The fact that the payments were labelled HMRC in the Keyguard bank statements when they were not made to HMRC is certainly anomalous and no explanation has been put forward for it. Either the payments were properly made in respect of a Keyguard invoices, albeit with an inaccurate label in the bank statement, or they were made without justification. The fact that four of the five the payments were shown in the Armatus spreadsheet is consistent with them have been properly made, albeit that the relevant invoices have not been found. Given the issues arising in connection with disclosure, I do not consider that it would be right to draw any negative inference from the absence of documentation. The incorrect description in the bank statement is consistent with the Claimants’ case that the payments were being disguised with an intention to mislead but, in itself, I do not consider that this is sufficient to establish that the payments were being made to Armatus without justification and fraudulently.
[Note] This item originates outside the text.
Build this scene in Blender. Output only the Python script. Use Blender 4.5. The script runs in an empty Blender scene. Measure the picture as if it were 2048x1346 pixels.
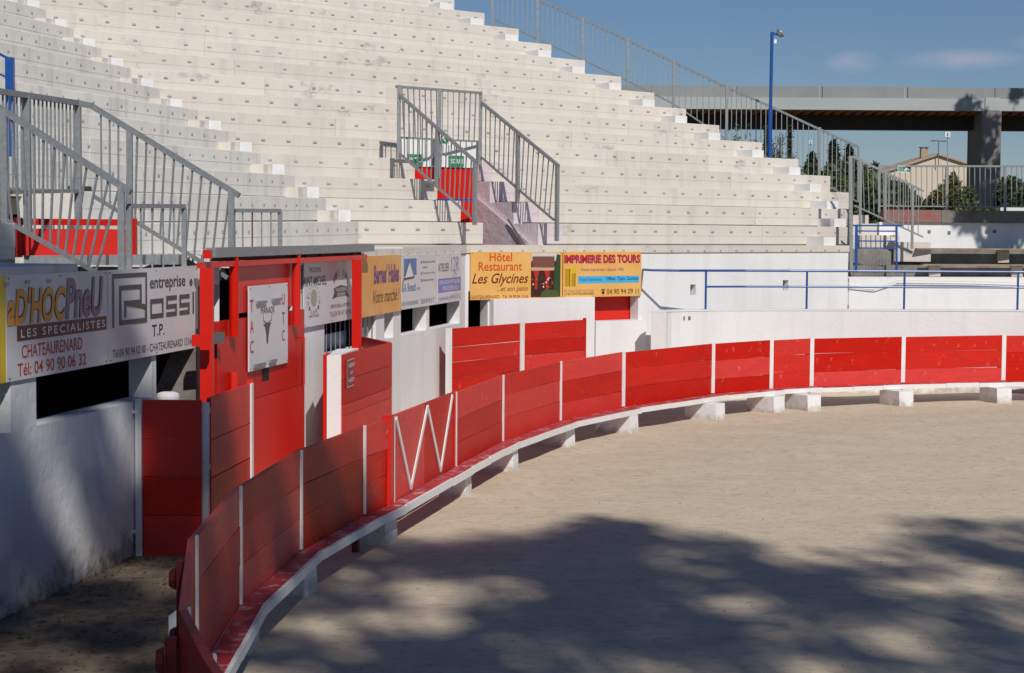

In summary, I am not satisfied that the five payments made to Armatus though labelled as payments to HMRC were made without justification and in breach of the directorial duties owed by Messrs Cowell and Warren to Keyguard.
Conclusion in relation to Claim 2
For the reasons set out above, I dismiss all the heads of claim in Claim 2 with the exception of the claim in respect of Mr Warren’s expenses (£890.18) and the claim in respect of the car hire (£18,332.79).